Energy-Efficient Train Tracking Operation Based on Multiple Optimization Models

Abstract

This paper studies the energy-efficient operation problem of two trains operating along the same line consecutively in urban trail transit (URT). In URT, a moving block signaling (MBS) system is utilized in which the following train's tracking target point is moving forward continuously with the leading train's running. In this case, the following train may be influenced by the leading train's exceptional situations, leading to energy wasting and arrival time delay. In order to reduce energy consumption and arrival delay for the following train, a multiple-optimization-model-based energy-efficient operation method is proposed and verified in this paper. The novelty of this paper lies on the establishment of a novel multiple-model-based switching optimization framework to reduce energy consumption while guaranteeing the punctuality during train tracking operation.
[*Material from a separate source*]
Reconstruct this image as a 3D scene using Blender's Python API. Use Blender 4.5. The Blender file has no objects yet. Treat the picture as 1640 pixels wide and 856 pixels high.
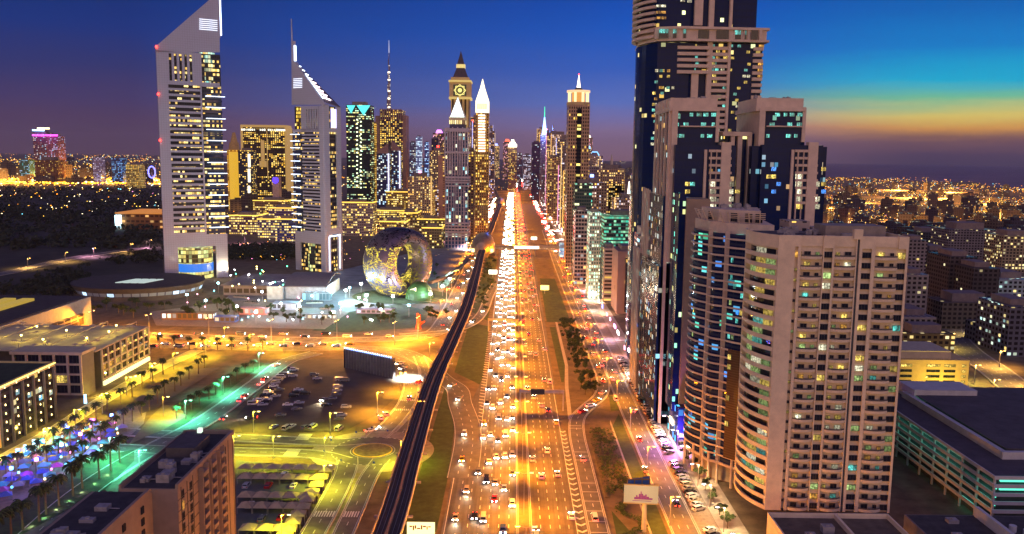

More specifically, the operation status of the leading train is combined into the operation optimization for the following train, based on which eight energy-efficient tracking scenarios are discovered and classified into four optimization problems. Then, a general form of running phase sequence is designed to describe the energy-efficient train tracking operation strategy, and a new energy consumption function is proposed. Based on these, the four optimization problems are built into small-scale nonlinear programming models, which are computationally inexpensive and easy for online implementation. During the tracking process, the following train can obtain the energy-efficient strategies through switching among these four optimization models. In this framework, the following train is able to arrive at the next station by the fastest arrival time with lower energy consumption even when the arrival time is delayed by the leading train. Simulation results show the feasibility and effectiveness of the new method.